Convicted ex-cop loses pension in media glare
MELROSE PARK | Deputy, boss shook down businesses
Friday, September 17, 2010
The Melrose Park Police Pension Board has pulled a little sleight of hand with the pension of corrupt former Deputy Police Chief Gary Montino.
First, Montino was all set to get more than $5,600 in pension benefits a month -- even though he's heading to prison for racketeering.
Then, this week -- poof -- the pension was gone.
The disappearing act happened when the police pension board took the highly unusual step Wednesday of taking back Montino's pension after first granting him the benefit in July.
The board's original decision and the circumstances surrounding it outraged some residents.
At its July meeting, the pension board first yanked the pension of former Police Chief Vito Scavo, convicted in the same scheme as Montino, in which local businesses were shaken down to use private security companies the men ran out of the Melrose Park Police Department on the taxpayers' dime.
After the board's vote on Scavo, a television news crew and reporters left, and the board voted to grant Scavo's deputy, Montino, his pension.
Under Illinois law, police officers lose their pension when they are convicted of a felony related to their job.
The Chicago Sun-Times reported on those unusual votes, and the state launched an investigation.
Pension board member Larry Spino said Thursday the pension board decided to revisit the issue of Montino's pension because after board members denied Scavo his pension at the July meeting, they were "emotionally drained" before even deliberating on Montino's pension.
"We were all very emotionally drained that night, and we didn't look at the documents as closely as we should," Spino said.
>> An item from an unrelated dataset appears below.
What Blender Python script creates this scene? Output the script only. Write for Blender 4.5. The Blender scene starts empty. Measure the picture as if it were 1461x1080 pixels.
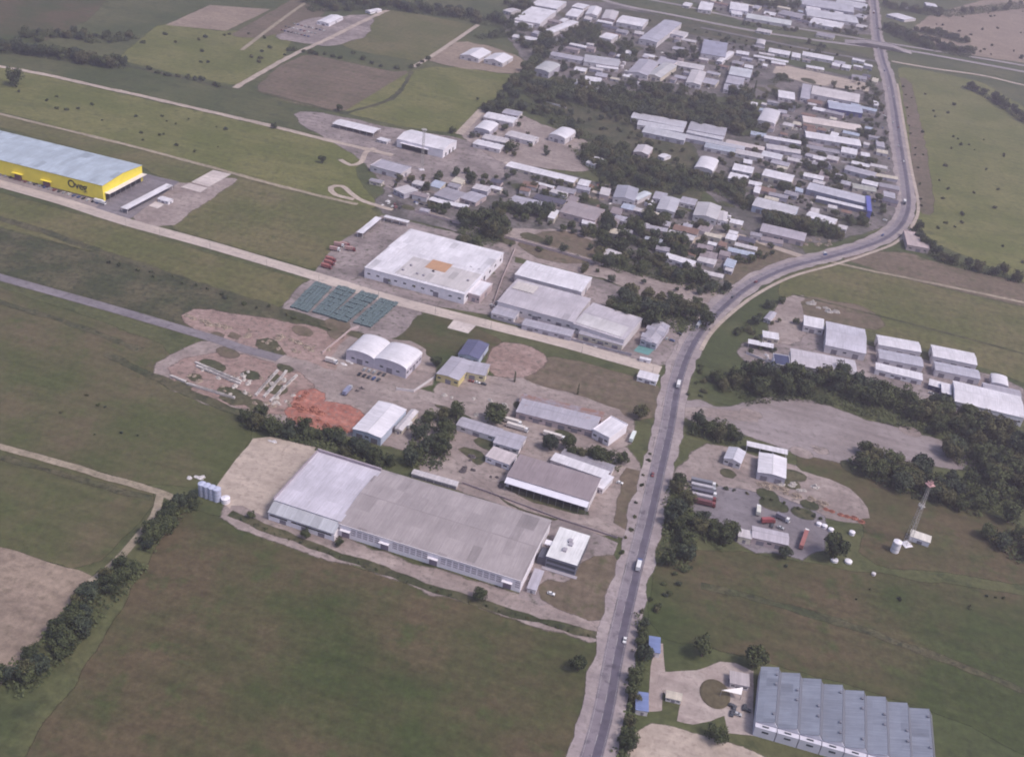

The board members also faced being sued over its decision to grant Montino his pension.
The board could reconsider its decision because it had not yet issued a written opinion on the matter, said the board's attorney, Richard Reimer.
Montino's attorney, who did not return a phone message Thursday, opposed the board's reconsideration.
Montino was sentenced to serve a year and a day behind bars for his role in the scheme and is to report to prison next month.
His former boss, Scavo, received six years' prison and is at a prison camp in Duluth, Minn.